Saturday, October 25, 2014

'Here Lies Love' at the National Theatre, 17th October 2014

Surprise surprise the musical by David Byrne and Fatboy Slim is absolutely fantastic. It's not as if iconic musicians haven't come unstuck in heading towards musical theatre before, but let's face it, if anyone is going to make a goddamn amazing musical about the corrupting influence of materialism, it's David Byrne (with Fatboy Slim more than capable of supplying some cool beats).

Here Lies Love is a musical biography of Imelda Marcos, widow of Phillippine President Ferdinand Marco.  Beginning as a 'simple country girl' sleeping on boxes in the garages of Tacloban she claws her way towards opulence on the back of her rmarriage.  From its beginnings as a populist movement led by a war hero their regime gradually slides towards authoritarian tyranny, with Imelda effectively ruling the country in the 1980s. Eventually the situation becomes untenable, concluding with the peaceful 'People Power Revolution' of 1986 that forced the Marcoses to flee the country by helicopter.  Following her departure the poor of Manila ransack the palace, famously discovering her gargantuan shoe collection.

Them's the facts, so how do they work as a musical?  At the core of Byrne's vision is the idea of experiencing history in a nightclub.  The audience are everywhere; gazing down at events from high above the stage or standing around a transformable stage.

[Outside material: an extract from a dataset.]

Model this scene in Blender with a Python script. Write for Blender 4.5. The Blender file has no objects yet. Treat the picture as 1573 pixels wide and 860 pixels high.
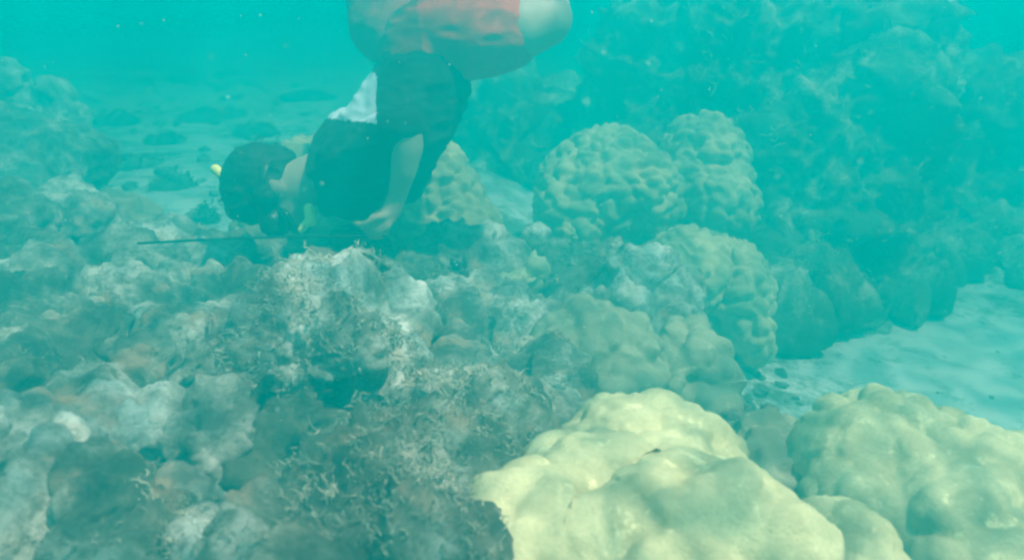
import bpy, bmesh, math, random
import numpy as np
from mathutils import Vector, Matrix

random.seed(7)
rng = np.random.default_rng(7)
sc = bpy.context.scene
COL = sc.collection

# ------------------------------------------------------------------ camera
F_PX, CX, CY, PITCH = 1211.0, 786.5, 430.0, math.radians(23.0)
CAM = np.array([0.0, 0.0, 1.40])
cam_d = bpy.data.cameras.new("camera")
cam = bpy.data.objects.new("camera", cam_d)
COL.objects.link(cam)
cam.location = CAM
cam.rotation_euler = (math.radians(90) - PITCH, 0, 0)
cam_d.sensor_width = 36.0
cam_d.lens = 36.0 * F_PX / 1573.0
cam_d.clip_start = 0.02
cam_d.clip_end = 500
cam_d.dof.use_dof = True
cam_d.dof.focus_distance = 2.0
cam_d.dof.aperture_fstop = 4.0
sc.camera = cam

# ------------------------------------------------------------------ sky, sun, exposure
SUN_DIR = Vector((0.36, -0.16, 0.92)).normalized()
world = bpy.data.worlds.new("World")
sc.world = world
world.use_nodes = True
wn = world.node_tree
bg = wn.nodes["Background"]
sky = wn.nodes.new("ShaderNodeTexSky")
sky.sky_type = 'NISHITA'
sky.sun_disc = False
sky.sun_elevation = math.asin(SUN_DIR.z)
sky.sun_rotation = math.atan2(SUN_DIR.x, SUN_DIR.y)
wn.links.new(sky.outputs[0], bg.inputs[0])
bg.inputs[1].default_value = 0.14

sun_d = bpy.data.lights.new("sun", 'SUN')
sun_d.energy = 5.0
sun_d.angle = math.radians(1.5)
sun_d.color = (1.0, 0.96, 0.88)
sun = bpy.data.objects.new("sun", sun_d)
COL.objects.link(sun)
sun.rotation_euler = SUN_DIR.to_track_quat('Z', 'Y').to_euler()
sun.location = (0, 0, 6)

vs = sc.view_settings
vs.view_transform = 'Standard'
vs.look = 'None'
vs.gamma = 1.0
vs.use_curve_mapping = False
vs.exposure = 1.82
sc.render.engine = 'CYCLES'
cy = sc.cycles
cy.max_bounces = 6
cy.diffuse_bounces = 2
cy.glossy_bounces = 1
cy.transmission_bounces = 2
cy.volume_bounces = 2
cy.transparent_max_bounces = 8
cy.use_denoising = True
cy.use_adaptive_sampling = True
cy.adaptive_threshold = 0.02
cy.filter_width = 2.3

WATER_Z = 2.2

# ------------------------------------------------------------------ numpy noise
def _hash(ix, iy, iz, s):
    n = (ix * 374761393 + iy * 668265263 + iz * 2147483647 + s * 974634777) & 0xFFFFFFFF
    n = ((n ^ (n >> 13)) * 1274126177) & 0xFFFFFFFF
    n = ((n ^ (n >> 16)) * 2246822519) & 0xFFFFFFFF
    return ((n ^ (n >> 15)) & 0xFFFFFF) / float(0xFFFFFF)

def vnoise(P, s=0):
    P = np.asarray(P, dtype=np.float64)
    I = np.floor(P).astype(np.int64)
    f = P - I
    u = f * f * f * (f * (f * 6 - 15) + 10)
    r = 0
    for dx in (0, 1):
        wx = u[:, 0] if dx else 1 - u[:, 0]
        for dy in (0, 1):
            wy = u[:, 1] if dy else 1 - u[:, 1]
            for dz in (0, 1):
                wz = u[:, 2] if dz else 1 - u[:, 2]
                r = r + wx * wy * wz * _hash(I[:, 0] + dx, I[:, 1] + dy, I[:, 2] + dz, s)
    return r * 2 - 1

def fbm(P, s=0, o=4, ridged=False):
    a, t, w = 1.0, 0, 0
    P = np.asarray(P, dtype=np.float64)
    for k in range(o):
        n = vnoise(P, s + k * 17)
        if ridged:
            n = 1 - 2 * np.abs(n)
        t = t + a * n
        w += a
        a *= 0.5
        P = P * 2.03 + 11.3
    return t / w

def worley(P, s=0):
    P = np.asarray(P, dtype=np.float64)
    I = np.floor(P).astype(np.int64)
    f1 = np.full(len(P), 9.0)
    f2 = np.full(len(P), 9.0)
    for dx in (-1, 0, 1):
        for dy in (-1, 0, 1):
            for dz in (-1, 0, 1):
                a, b, c = I[:, 0] + dx, I[:, 1] + dy, I[:, 2] + dz
                q = np.stack([a + _hash(a, b, c, s), b + _hash(a, b, c, s + 1), c + _hash(a, b, c, s + 2)], 1)
                d = np.sqrt(((P - q) ** 2).sum(1))
                f2 = np.where(d < f1, f1, np.minimum(f2, d))
                f1 = np.minimum(f1, d)
    return f1, f2

def sstep(a, b, x):
    t = np.clip((x - a) / (b - a), 0, 1)
    return t * t * (3 - 2 * t)

# ------------------------------------------------------------------ helpers
CP, SP = math.cos(PITCH), math.sin(PITCH)
def at(px, py, d):
    a, b = (px - CX) / F_PX, (py - CY) / F_PX
    return CAM + d * np.array([a, CP - b * SP, -SP - b * CP])

def reef_mask(x, y):
    m = 1 - sstep(2.35, 3.0, y - 0.12 * np.sin(3 * x))
    m = m * (1 - sstep(0.40, 0.80, x) * sstep(1.35, 1.75, y))
    return m * sstep(-0.8, -0.1, y + 0.4)

def H(x, y):
    x = np.asarray(x, dtype=np.float64); y = np.asarray(y, dtype=np.float64)
    m = reef_mask(x, y)
    P = np.stack([x * 1.6, y * 1.6, x * 0], -1).reshape(-1, 3)
    n = fbm(P, 3, 4).reshape(x.shape)
    P2 = np.stack([x * 0.35, y * 0.35, x * 0], -1).reshape(-1, 3)
    n2 = fbm(P2, 9, 3).reshape(x.shape)
    return (0.44 - 0.05 * (np.clip(y, 0, 3) - 1.2)) * m + n * (0.015 + 0.10 * m) + 0.07 * n2 * (1 - m) + (0.06 + 0.26 * (1 - sstep(-0.4, 1.0, x))) * (1 - m)

def link(me, name, mat, parent=None):
    o = bpy.data.objects.new(name, me)
    COL.objects.link(o)
    if mat is not None:
        me.materials.clear()
        me.materials.append(mat)
    if parent is not None:
        o.parent = parent
    return o

def tag(o, label=None, cat=None, group=None, kind=None):
    if label: o["label"] = label
    if cat: o["category"] = cat
    if group: o["group"] = group
    if kind: o["kind"] = kind
    return o

def mesh_np(name, V, Fa, smooth=True):
    me = bpy.data.meshes.new(name)
    V = np.asarray(V, dtype=np.float32); Fa = np.asarray(Fa, dtype=np.int32)
    n = Fa.shape[1]
    me.vertices.add(len(V)); me.vertices.foreach_set("co", V.ravel())
    me.loops.add(Fa.size); me.loops.foreach_set("vertex_index", Fa.ravel())
    me.polygons.add(len(Fa)); me.polygons.foreach_set("loop_start", np.arange(0, Fa.size, n, dtype=np.int32))
    me.update(calc_edges=True)
    me.polygons.foreach_set("use_smooth", np.full(len(Fa), smooth))
    me.update()
    return me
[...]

The cast move in and around us, at times hugging us and incorporating us into their choreography.  This constant motion gives the show a unique energy; seducing us with the extravagance of the Marcos lifestyle.

Musically this is firmly, fiercely and religiously pop inclined.  The show has rightly been described as a 'poperetta', stuffed full of gossamer light synth beats, booty-shaking disco bass and catchy choruses that all but beg to be sung along to (and we do).  Obvious highlights are the recurring title track, Here Lies Love (which gets its title from what Imelda wants engraved on her tomb), We Are The People of the Philippines and the climactic Why Don't You Love Me?  All the songs are covered in Byrne's distinctive lyrical fingerprints - it's all too easy to hear his voice in this music, no matter who's singing them.

There's a risk that translating the life of Imelda Marcos into super fun happy disco times would trivialise her crimes against the people of Manila.  After all, underneath all the shoes, fur coats, haute couture and partying lies torture, despotism and corruption.  Here Lies Love is even broadly sympathetic to Imelda, though the triumphant climax involves her being unceremoniously booted from the country, her panicked lack of comprehension renders her more pathetic than outright evil.

Instead, Here Lies Love shows how the understandable desire to escape poverty becomes monstrous when taken to its logical conclusion.  The young Imelda is practically a Disney heroine in her misery, singing pleasant little ballads about how she's the flower in a ruined world, she's practically Cinderella.  Imelda gets her fairytale ending about a third of the way through the play, winning the heart of not only her dashing Prince Charming but of the people.  Here Lies Love is about the consequences of living out your fantasy life.

Money is the root of all evil, and once the addiction of materialism has gotten its hooks into this poor country girl she begins a metamorphosis that's the equal of anything Kafka or Cronenberg put out.  This is as much a visual transformation as it is a narrative one; after beginning the show in a simple, white peasant dress with her hair loosely around her shoulders she begins to become angular and insectoid.  Her hair tightens into a hard beehive, her outfits harden into a chitinous carapace of iridescent green with wing-like fins - even her features seem to grow harsher under the high-contrast stage lighting.  

We can almost see the humanity draining from Imelda as the show goes on, the innocent peasant systematically replaced by the legendary 'steel butterfly'.  This steady transformation is contrasted with the unchanging innocence of Estrella, her childhood friend.  The unsettling conclusion is that there's nothing unique or special about Imelda the person; rather that she threw herself into a machine that warps people into monsters.

So Here Lies Love functions as a broadside against the precise kind of fun we're having so much of.  When we jiggle our asses to Fatboy Slim's eminently danceable beats, become drunk on the elaborate stagecraft and marvel at the astonishing costumes we're proving ourselves susceptible to the same temptations that created this supreme villainess of shoes.

Of course this is very much having your cake and eating it.  Here Lies Love is one of the most joyous musical experiences I've had all year.  And therein lies a paradox.  Audiences skip and boogie out of the stage door, pumped up for more partying and humming the show's eminently hummable tunes - on their own individualistic paths to awfulness.  It's a sensation that leaves you giddy and queasy in equal measure.  

Be sure to experience it for yourself.